Friday Online Commentary & Diversions fun:
• Quote of the week: "Right at the outset of the show, the con's lasting image was burned in my brain: Kim Thompson and Gary Groth carrying a wooden palette piled high with empty boxes to the exit door by our table. They weren't fucking around. No interns, no 'assistants.' Now that's what I call, 'Keeping it Real'." – from Frank Santoro's SPX report at Comics Comics
• Review: "I've gone on record several times here saying how much I love [Jaime Hernandez's] Ti-Girls saga [in Love and Rockets: New Stories] and how it seems to 'get' the superhero genre in ways that the Big Two just don't seem to anymore.

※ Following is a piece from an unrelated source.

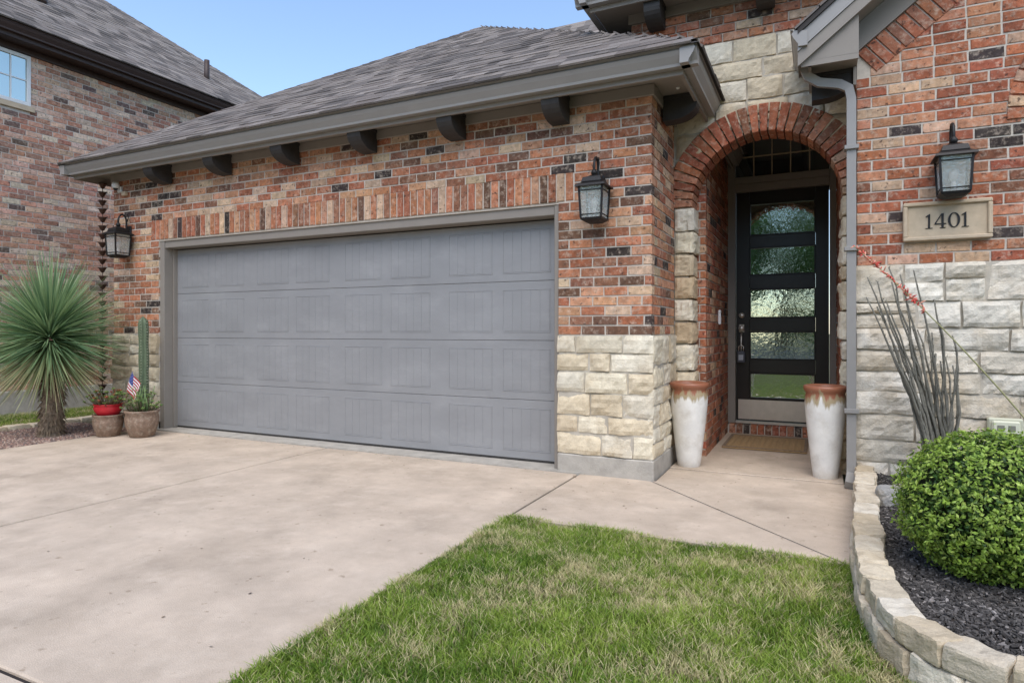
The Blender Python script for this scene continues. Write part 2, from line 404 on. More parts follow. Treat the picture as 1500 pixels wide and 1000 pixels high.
ev.build('eave_and_gutter',house)
def bracket(mb,x,y,ztop,d,wd=.14,h=.20,axis='y'):
    prof=[(0,0),(d,0),(d,-.085)]
    for k in range(1,7):
        a=k/6*math.pi/2; prof.append((d*.25+ (d*.75)*math.cos(a) -.0, -.085-(h-.085)*math.sin(a)))
    prof.append((0,-h))
    if axis=='y':
        mb.prism([(x-wd/2,y-a,ztop+b) for a,b in prof],(wd,0,0),'dark'); mb.box(x-wd/2-.008,x+wd/2+.008,y-d-.01,y,ztop-.028,ztop-.001,'dark')
    else:
        mb.prism([(x+a,y-wd/2,ztop+b) for a,b in prof],(0,wd,0),'dark'); mb.box(x,x+d+.01,y-wd/2-.008,y+wd/2+.008,ztop-.028,ztop-.001,'dark')
bk=MB()
for X in (-1.909,-2.886,-3.86,-4.834,-5.808,-6.781): bracket(bk,X,D-.02,3.062,.255,.15,.215)
bracket(bk,XC+.02,5.26,3.062,.27,axis='x')
for i in range(24):
    X=-7.6+i*.29
    bk.lathe([(0,-.012),(.012,-.010),(.016,0)],(X,D-.20,3.063),'white',10)
for i in range(4): bk.lathe([(0,-.012),(.012,-.010),(.016,0)],(XC+.17,4.75+i*.3,3.063),'white',10)
bk.build('eave_brackets',house)
rf=MB()
sl=.66; k=3.73; pz=3.147+sl*k; pk=(-4.495,ey+k,pz)
L_=math.hypot(1,sl)
e=.02
rf.add([(ex0-e,ey-e,3.14),(ex1+e,ey-e,3.14),pk],[(0,1,2)],'under')
rf.add([(ex1+e,ey-e,3.14),(ex1+e,14,3.14),(-4.495,14,pz),pk],[(0,1,2,3)],'under')
rf.add([(ex0-e,14,3.14),(ex0-e,ey-e,3.14),pk,(-4.495,14,pz)],[(0,1,2,3)],'under')
slope_len=k*L_
shingles(rf,F((0,ey-.03,3.15),(1,0,0),(0,1/L_,sl/L_),(0,-sl/L_,1/L_)),slope_len+.03,lambda t:(ex0-.02+t/L_,ex1+.02-t/L_))
shingles(rf,F((ex1+.03,0,3.15),(0,1,0),(-1/L_,0,sl/L_),(sl/L_,0,1/L_)),slope_len,lambda t:(ey+t/L_,9),.2)
def hipcaps(mb,P,Q,da,db,n,lift=.012):
    P=V(P);Q=V(Q)
    for i in range(n):
        a=P.lerp(Q,i/n)+V((0,0,lift)); b=P.lerp(Q,min(1,(i+1.1)/n))+V((0,0,.004)); cc=random.choice(SH)
        mb.add([a+V(da),a,a+V(db),b+V(da),b,b+V(db)],[(0,1,4,3),(1,2,5,4)],'shingle',cc)
hipcaps(rf,(ex0,ey,3.165),(-4.495,ey+k,pz+.018),(.11,0,-.006),(0,.11,-.006),34)
hipcaps(rf,(ex1,ey,3.165),(-4.495,ey+k,pz+.018),(-.11,0,-.006),(0,.11,-.006),34)
def hiproof(mb,x0,x1,y0,y1,z0,s,exp_=.16,faces='FR'):
    h=(y1-y0)/2; zt=z0+s*h; ym=(y0+y1)/2; A=(x0+h,ym,zt);B=(x1-h,ym,zt)
    mb.add([(x0,y0,z0),(x1,y0,z0),B,A,(x0,y1,z0),(x1,y1,z0)],[(0,1,2,3),(1,5,2),(5,4,3,2),(4,0,3),(0,4,5,1)],'under')
    l=math.hypot(1,s)
    shingles(mb,F((0,y0-.01,z0+.012),(1,0,0),(0,1/l,s/l),(0,-s/l,1/l)),h*l,lambda t:(x0+t/l,x1-t/l),exp_)
hiproof(rf,-7.2,5,8.1,13,4.1,1.0,.16)
rf.build('roof',house)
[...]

All that holds true here [in issue #2] and more, with a wonderful, fitting ending for our heroines. I wonder what he'll do for an encore." – Chris Mautner, Robot 6
• Review: "…[M]oreso than any continuing comic I can think of, Ganges places maximum emphasis on how events don't matter so much in a life as how they're processed, by means ranging from simple moment-to-moment experience to fleeting reflections on whole segments of a guy's youth gone by. … Literalization of funnybook iconography powers the book's wit — I mean, word balloons that literally float, ok? — but it's how Huizenga builds on these ideas that matters, stacking images of thought streams and leaping licks of heartburn and disembodied heads with eyes closed to convey the enormity of a night passing, of conscious thought retreating, like a terrible shift in life itself. … Totally assured work, supremely technical so as to address the personal. Kevin Huizenga is this reading generation's Chris Ware, and his work cannot be ignored." – Joe McCulloch, Jog – The Blog
• Plug: "…[Mome Vol. 16] verily brims with Renée French, Archer Prewitt, T. Edward Bak, Dash Shaw and new Fuzz & Pluck from Ted Stearn. And it includes two exclusive Cold Heat stories…" – Joe McCulloch, Jog – The Blog (same link as above)
• Things to see: Tim Lane continues to pay bills and give thrills, this time with his poster for the St. Louis International Film Festival
• Math: Their heart's in the right place, but the Lehigh Valley Express-Times jumps the gun by a year on the 60th anniversary of Peanuts
• Separated at birth: Eric Reynolds and Cannonball?